MG+MSUM

LITERARY EVENT | How can you scream in these horrific times?
26 November 2016 | 18:00
#

Juana Adcock (Mexico/Scotland), Albert Forns (Spain), Anja Golob (Slovenia)

 

Saturday, November 26, at 18.00 at Café in Modern Gallery (Cankarjeva 15, 1000 Ljubljana).

The discussion will be moderated by Igor Divjak.

 

An international jury ranked the Scottish-Mexican Juana Adcock, the Catalonian Albert Forns, and Slovenia’s own Anja Golob among the ten most exciting literary voices in Europe. What these creators have in common is, especially, that they understand poetry to be an unveiling of modern reality, that they do not limit themselves to a literature that is sequestered within the ivory tower and that is only concerned with itself. Juana Adcock’s poetry explores the anatomy of violence in society and reveals dark existential feelings. She also devotes herself to the topics of banishment and homelessness. As a translator, she participated in the creation of a Scottish anthology of contemporary Palestinian poetry. Albert Forns is a harsh critic of any fiction created only for the sake of fiction itself.
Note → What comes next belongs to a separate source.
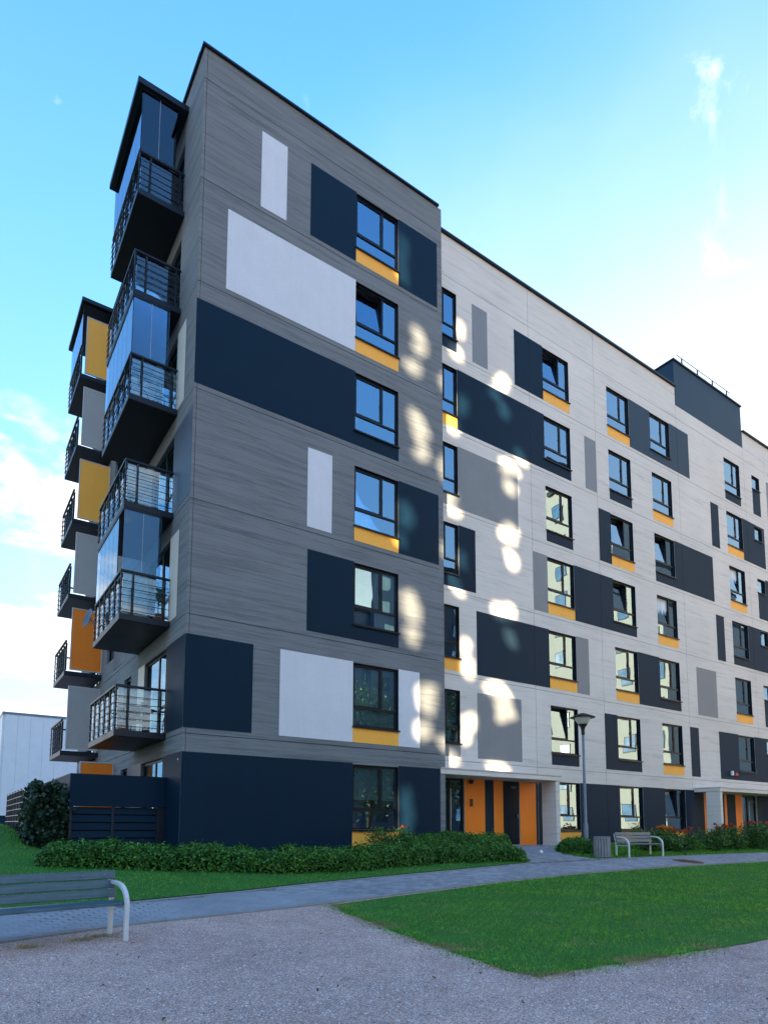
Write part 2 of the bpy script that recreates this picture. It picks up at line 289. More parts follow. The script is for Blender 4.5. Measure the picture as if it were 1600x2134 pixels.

In Jambalaia, his second novel, he satirizes the lives of foreign writers in American creative colonies where it is soon apparent that their enterprises have no connection with the reality of the increasingly stratified society that surrounds them. Not only a writer, Forns is also a journalist, a promotor of international and Catalonian online culture, and he cooperates with the Centre for Contemporary Culture in Barcelona. This year Anja Golob, in addition to being named one of the ten most exciting literary voices in Europe, won, for the second time in three years, the Jenko Prize, affirming her as one of the leading creators in present-day Slovenia. Her literary work as well as her work as a critic are characterized by an unyielding commitment and struggle against any sort of defeatism. On receiving the award, she drew attention to the unacceptable behaviour of European and Slovenian politics in terms of refugees and the nightmarish, pseudo-fascist atmosphere that is now so evident in Slovenia. She has asserted herself as the voice of a generation that has remained without prospects; in her poetry, articles and interviews alike she has continually sworn to the value of resistance and social change. As a starting-point for this discussion, which will be led by the literary critic and translator Igor Divjak, we will borrow Golob’s insight that we are living in times in which the system constantly provokes you into crying out, but when you scream they place a pillow over your mouth. How, then, can one scream, how can you address the public in these horrific times?